McCord, 27, plays with bassist Nich Richard, 26, and drummer Hattie Danby, 29, in the local alt-rock band the Plurals. The trio frequently tours the country in a van while releasing discs and booking shows under their label, GTG Records. McCord said the band has been well received on both coasts, throughout the Midwest and parts of the Great Plains.

“Basically (our fan base) was built by old fashioned touring,” McCord said. “We’ll play pretty much anywhere once, and if there´s any interest we make sure to go back.”

All of the members of the Plurals manage GTG (which stands for “good time gang”), but the GTG label is much bigger than them.

“GTG is a group of friends who play music, set up shows and promote releases of people we think could use the help,” Richard said. “It’s also an ever-expanding web of new folks we’ve met through touring. It’s slowly turning into a fully national outfit as we put out stuff from people on either coast.”

McCord, Richard and Danby work out of what’s informally known as the GTG House, a two-story, ivy-wrapped brick building near Old Town filled with guitars, recording equipment and the label’s back catalog of CDs, vinyl and other assorted band merch.

“(The GTG House) has taken on a life of its own since the Plurals moved there in 2006,” McCord said. “It’s equal parts recording studio, rehearsal space and DIY music venue, as well as living space to a rotating cast of musicians and artists. But I’m pretty sure at this point the cats might be the legal owners of the property.”

This weekend’s seventh annual GTG Fest will serve as a showcase for the label’s catalog of 70-plus releases. GTG Fest launches with a concert Saturday at the Avenue Café. More than 20 bands are slated to perform, including Red Teeth, Rick Johnson Rock & Roll Machine, Cat Midway and Frank and Earnest. GTG Fest continues Sunday with a daylong after party at an undisclosed location.

The label has progressed since its loose inception in 2005 when the Plurals was just a bunch of Ionia High School students. Back then, GTG was a logo they’d throw on rough demos. By 2007, however, the Plurals and the label were steeped in the Lansing scene, and its handshake business model had taken shape.

“The main function of the label these days is promoting shows and providing funds for bands to do physical releases.” McCord said. “Mainly vinyl.”

The festival started on a patch of farmland in Ionia County in 2008 as an excuse to celebrate.

“It was pretty much an all-day outdoor party with a ton of bands playing,” McCord said. “In 2011, we started hosting it at different venues in Lansing. Last year we turned it into a weekend thing.”
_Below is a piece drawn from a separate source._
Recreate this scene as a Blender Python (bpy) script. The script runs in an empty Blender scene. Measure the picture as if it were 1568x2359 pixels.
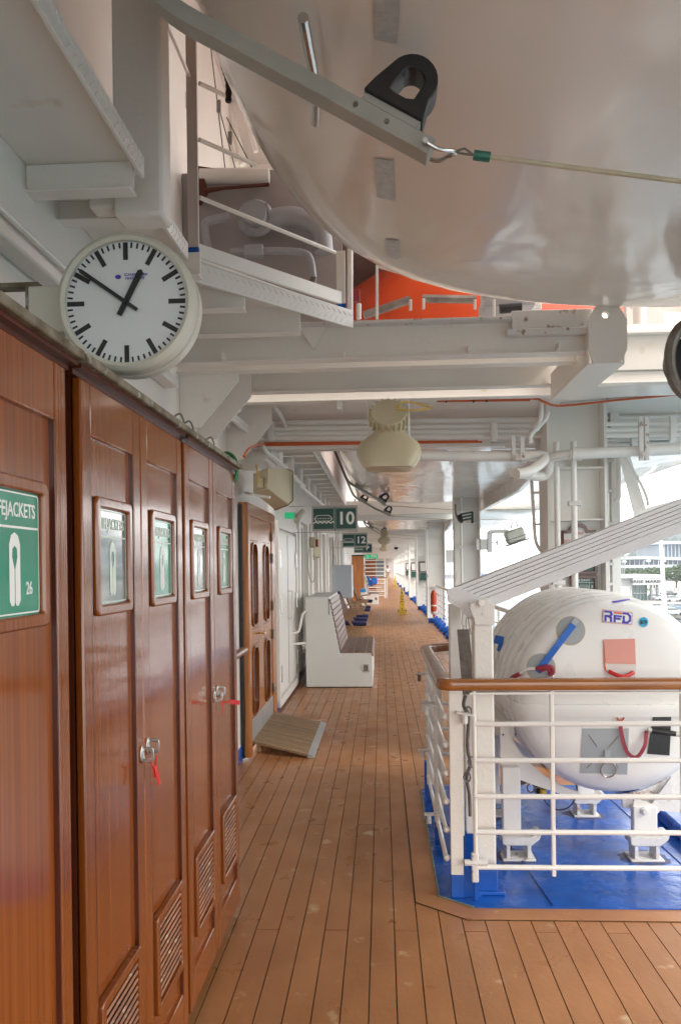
# promenade deck of a ship: camera and light first, then structure, then objects
import bpy, bmesh, math, random
from mathutils import Vector, Matrix
from mathutils.bvhtree import BVHTree
random.seed(7)
S = bpy.context.scene
COL = S.collection
R = math.radians
# ------------------------------------------------------------------ camera
F, CX, CY, PSI, RHO, EYE = 1800., 784., 1306., R(3.02), .0135, 1.65
cam = bpy.data.cameras.new('camera'); camo = bpy.data.objects.new('camera', cam); COL.objects.link(camo)
cam.sensor_fit = 'VERTICAL'; cam.sensor_height = 36; cam.sensor_width = 36*680/1024
cam.lens = F/2359*36; cam.shift_y = 126.5/2359; cam.clip_end = 20000; cam.clip_start = .05
fw = Vector((-math.sin(PSI), math.cos(PSI), 0)); rt = Vector((math.cos(PSI), math.sin(PSI), 0)); up = Vector((0, 0, 1))
r2 = rt*math.cos(RHO)-up*math.sin(RHO); u2 = up*math.cos(RHO)+rt*math.sin(RHO)
camo.matrix_world = Matrix(((r2.x, u2.x, -fw.x, 0), (r2.y, u2.y, -fw.y, 0), (r2.z, u2.z, -fw.z, EYE), (0, 0, 0, 1)))
S.camera = camo
# ------------------------------------------------------------------ world, sun, exposure
W = bpy.data.worlds.new('World'); S.world = W; W.use_nodes = True
nt = W.node_tree; nt.nodes.clear()
def wn(t): return nt.nodes.new(t)
sky = wn('ShaderNodeTexSky'); sky.sky_type = 'NISHITA'; sky.sun_disc = False
SUN_EL, SUN_AZ = R(38), R(118)
sky.sun_elevation = SUN_EL; sky.sun_rotation = SUN_AZ; sky.air_density = 1.0; sky.dust_density = 2.0
noi = wn('ShaderNodeTexNoise'); noi.inputs['Scale'].default_value = 2.2; noi.inputs['Detail'].default_value = 6
tc = wn('ShaderNodeTexCoord'); mp = wn('ShaderNodeMapping'); mp.inputs['Scale'].default_value = (1, 1, 3)
rmp = wn('ShaderNodeValToRGB'); rmp.color_ramp.elements[0].position = .3; rmp.color_ramp.elements[0].color = (9.3, 9.2, 9.1, 1)
rmp.color_ramp.elements[1].position = .7; rmp.color_ramp.elements[1].color = (11.9, 11.7, 11.4, 1)
mix = wn('ShaderNodeMix'); mix.data_type = 'RGBA'; mix.inputs[0].default_value = .86
bg = wn('ShaderNodeBackground'); bg.inputs[1].default_value = .15; out = wn('ShaderNodeOutputWorld')
L = nt.links.new
L(tc.outputs['Generated'], mp.inputs[0]); L(mp.outputs[0], noi.inputs['Vector']); L(noi.outputs[0], rmp.inputs[0])
L(sky.outputs[0], mix.inputs[6]); L(rmp.outputs[0], mix.inputs[7]); L(mix.outputs[2], bg.inputs[0]); L(bg.outputs[0], out.inputs[0])
sl = bpy.data.lights.new('sun', 'SUN'); sl.energy = .85; sl.angle = R(14); sl.color = (1, .96, .9)
so = bpy.data.objects.new('sun', sl); COL.objects.link(so)
sd = Vector((math.sin(SUN_AZ)*math.cos(SUN_EL), math.cos(SUN_AZ)*math.cos(SUN_EL), math.sin(SUN_EL)))
so.rotation_euler = (-sd).to_track_quat('-Z', 'Y').to_euler(); so.location = sd*40
S.view_settings.view_transform = 'Standard'; S.view_settings.look = 'None'; S.view_settings.gamma = 1
S.view_settings.exposure = 1.40
S.render.engine = 'CYCLES'
S.cycles.max_bounces = 12; S.cycles.diffuse_bounces = 8; S.cycles.glossy_bounces = 4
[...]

Details for the after-party are only shared by word-of-mouth, but Danby said if you show up at the Avenue on Saturday and make friends with some of the musicians wandering about, it’s not hard to find out.

“It’s like a big group of friends getting together and people meeting new people,” she said. “There are bands from different parts of Michigan and out-of-state bands, too. It’s just a big networking party. It’s very supportive.”

McCord said GTG has grown from a threeperson operation to a crew of comrades, many attached to the Lansing music scene, including Ben Hassenger of Frank and Earnest and Isaac Vander Schuur of the Hat Madder. One of the bands on the 2014 GTG Fest schedule is a new Lansing band, the Fiction Junkies, which McCord says brings together elements of pop songwriting with “weird musical changes and off-kilter lyrics.” The band’s debut EP, “Morbidly Obtuse,” is a GTG imprint. Cale Sauter of Cavalcade can identify with GTG: He operates his own local label, Bermuda Mohawk Productions.

“It’s all in the name of having fun, temporarily escaping reality and/ or getting annihilated,” Sauter said. “I have an immense amount of respect for Tommy McCord and the work he puts into all things GTG.”

Solo artist Peter Richards said the label is obliging, but not intrusive when it comes to the creative process.

“There’s no shortage of willing collaborators or people willing to share skills,” he said. “GTG takes a decidedly handsoff stance towards indi- vidual artistic decisions.”

And while the label has expanded its geographical reach, Danby said GTG’s ethics have remained intact.

“We’ve been able to branch out into other states and get people outside of Michigan involved,” she said. “But we haven’t really changed the way we go about doing things — I think we’re just getting better at it.”

And McCord said there’s no end in sight. “This label was built on friendship,” he said. “Things go up and down, (but) I don’t think the label will end until all of the principal players have either died or forgotten how to make music.”